O pano de fundo da obra de Azevedo é o determinismo científico que encaixava modos de comportamento adequados a meios histórico-sociais, um pressupondo o outro, uma tentativa de explicar a diferença e mantê-la marginal às reformas. O processo civilizatório era antônimo da sensualidade da mulher mestiça e estava, portanto, a léguas de distância do meio social ocupado por esta mulher. Mas esta mulher – e toda a sua estirpe social, que ela representa lindamente – estava presente na cidade, bordeando-a e ameaçando sua responsabilidade de elevar o país a uma representação falsa de modernidade européia intertropical. Certos personagens do romance vivem fortemente este dilema de fronteira: a vaidade da vida bela e organizada de alta sociedade que o ego ambiciona e os impulsos de animal que sente o cheiro sensual da carne que o superego se esforça por conter. A vida dos personagens está dramaticamente condicionada a esta dicotomia. O meio em que o sujeito ocupa determina sua atitude, mas não dissolve a vontade de se lambuzar do outro lado da fronteira. E assim o Brasil vai vivendo um teatro de tensões entre o desejo, a convenção e a natureza íntima.
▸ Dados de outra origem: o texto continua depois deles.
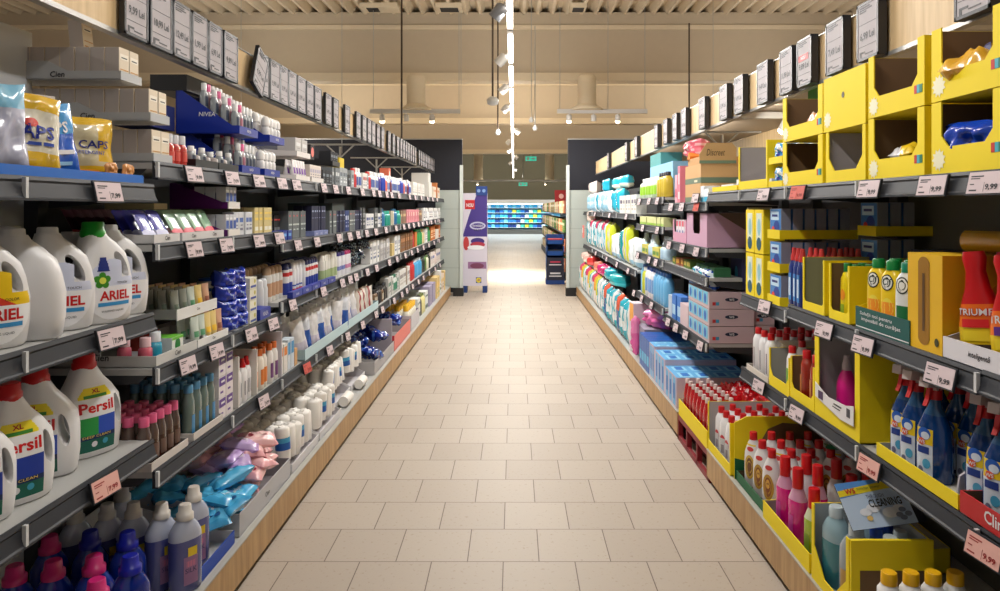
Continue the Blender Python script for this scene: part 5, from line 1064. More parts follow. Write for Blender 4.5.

Azevedo pintou muito bem o carioca do subúrbio, o mestiço brasileiro que ainda não havia ascendido a símbolo nacional e vivia na escuridão da ponta do tapete para onde a civilização o havia varrido do centro carioca, lugar escolhido para o laboratório da modernidade brasileira. O ser e o viver carioca são representados perfeitamente dentro do determinismo científico: vivendo na pobreza, ele era alegre e harmonioso, descompromissado e sem tendências bélicas, muito afeito a festividades e, principalmente, como elemento do litoral, irmanava lindamente com todos vindos de fora (seja via continente ou via mar), em um movimento antropófago de pertencimento total entre qualidades distintas. O Brasil poderia ser encontrado ali. Rita Baiana, a mestiça que representa a crueza brasileira da mulher simpática, alegre e malandra amigou-se a um português sério e respeitoso de clima temperado, que logo em contato com os bons ares cálidos da Guanabara sente a moleza no corpo e na alma como moldado por um modo de vida intertropical obrigatório. A dor pela falta da terra natal cede languidamente espaço ao desejo selvagem de viver a vida brasileira, um impulso descontrolado em busca da mistura, prática bastante afeita aos portugueses.
Esta prática republicana do final do século XIX e princípio do século XX, reconstruída sensivelmente pelo gênio literário de Azevedo, parece constituir uma linha de raciocínio crônico no Brasil, um país em que até hoje priorizam-se os tecnicismos, em detrimento dos planejamentos de longo prazo. As parcelas mais empobrecidas da população estão tanto mais abandonadas que jamais, ainda que o discurso oficial corra a vociferar o contrário e a cantar suas melhorias aparentes. O lucro dos grandes aglomerados empresariais é a diretriz que guia os procedimentos governistas, seu maior e melhor cliente. Neste país, o conhecimento – aquele que amadurece e modifica a consciência e os estados de espírito para um bem futuro – possui menor valor que o tecnicismo prático que resolve as urgências do agora. Dessa forma, o Brasil continua a maravilhar-se com seus números irrepresentativos e suas estatísticas maniqueístas.